October 14, 1987: Left alone briefly in her aunt’s Midland, Texas, backyard while her mother went inside to answer the phone, 18-month-old “Baby Jessica” McClure fell into an abandoned 22-foot-deep well.
Firemen, paramedics, and a cadre of drillers struggled to reach her as the town of Midland immediately united for the mission. A fledgling CNN picked up local TV station KMID’s video feed of Baby Jessica’s rescue, and the story became the first live round-the-clock news event, garnering an immense worldwide audience.
Three days into the rescue, paramedic Robert O’Donnell (who was claustrophobic) wriggled down a parallel shaft dug 28 feet down and through a tunnel to come up under Baby Jessica. But her leg, pinned above her head, held her firmly in place, and O’Donnell couldn’t budge her. Inch by inch, with some patience and K-Y Jelly slathered over the well walls, O’Donnell pulled Jessica free. He handed her to a fireman who wrapped her onto a board and lifted her safely back up into the world, 58 hours after her fall.
Rodney Wunsch, then a cub reporter for KMID-TV in Midland, Texas, was at a city council meeting when he got word of the accident.
“I was about to fall asleep,” Wunsch tells Snakkle in an exclusive interview, “when I got a pager and was told there is a child trapped in a well.”
Wunsch arrived to find that his cameraman, already on-site, had run a microphone down the shaft. “We heard her crying and moaning, so we knew she was alive,” recalls Wunsch, who says he had never before covered a life-and-death rescue.
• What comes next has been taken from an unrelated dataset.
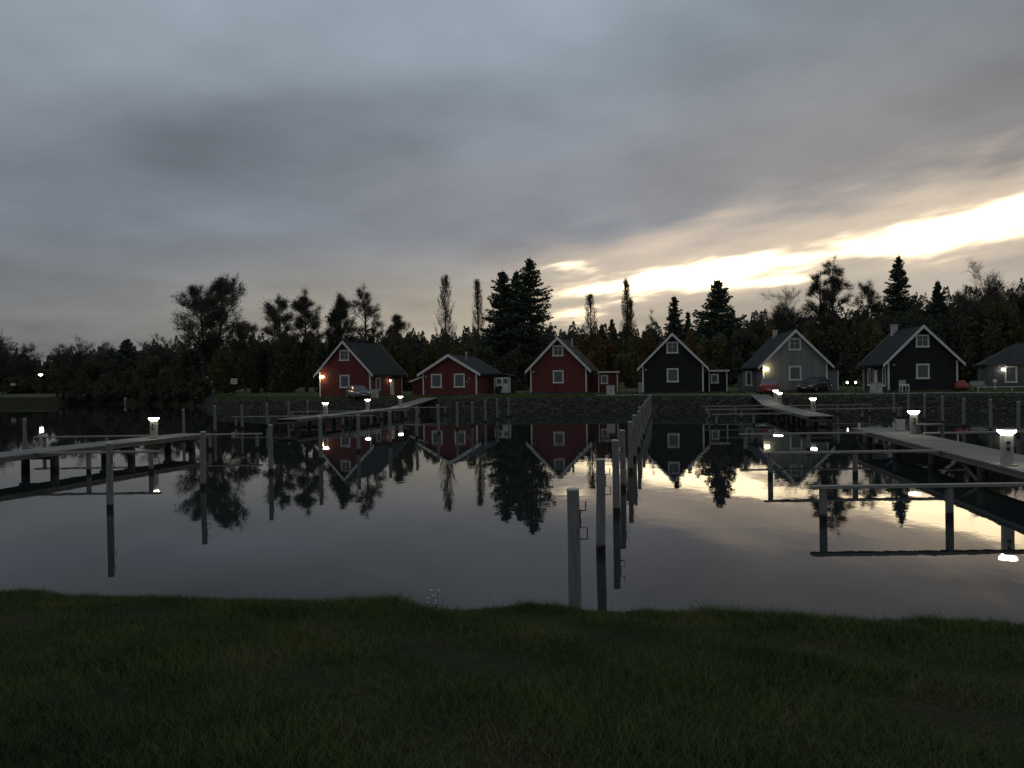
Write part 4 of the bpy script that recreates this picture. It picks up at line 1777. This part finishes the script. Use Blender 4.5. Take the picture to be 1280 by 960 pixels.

When Baby Jessica emerged from underground, Wunsch, live on the air, said he tried hard not to cry. “I am 21 years old and don’t even know about being ‘professional.’ My voice is cracking. It’s a glorious thing. It’s like a child being born.”
Scott Shaw, a 24-year-old photographer for the regional newspaper The Odessa American, had been on-site for over 21 hours with nothing to drink and only a bag of M&Ms to eat when the rescue came.
“I was one of the youngest, newest, and least experienced people there,” Shaw tells Snakkle in an exclusive interview. “It was a little intimidating.” But it gave him time to plan his shot, which he framed wide to include the baby with the emergency workers.
It wasn’t until he saw his images in the darkroom that Shaw realized what he had. In one photo, which would win the Pulitzer Prize for spot news photography, he captured the split second when all the rescuers gazed at Baby Jessica. “It was the weirdest thing how it all came together in that moment,” recalls Shaw.
Snakkle UPDATE:
Scott Shaw has been a staff photographer at The Plain Dealer in Cleveland since 1990. If photographs, like mirrors, help us to see ourselves, Shaw believes his photo of people bonding over the rescue of a helpless toddler showed him the good in humanity.
Rodney Wunsch gave up news reporting and now lives in Los Angeles, working as a technician for Access Hollywood. Of his Baby Jessica experience, he tells Snakkle: “A great thing happened that day. People worked together and did not give up…. It’s awesome. Life is beautiful and terrible all in one breath.”
Rescuer Robert O’Donnell, the father of two sons, committed suicide in 1995 at the age of 37. Robert O’Donnell’s mother told The New York Times that rescuing Jessica “was the greatest moment of Robert’s life and it was the worst thing that ever happened to him.”
Jessica McClure and husband Daniel Morales are the parents of son Simon and daughter Sheyenne. On her 25th birthday in March, Jessica got access to the trust fund made up of contributions from thousands of well-wishers after her rescue, reportedly now valued at close to $800,000.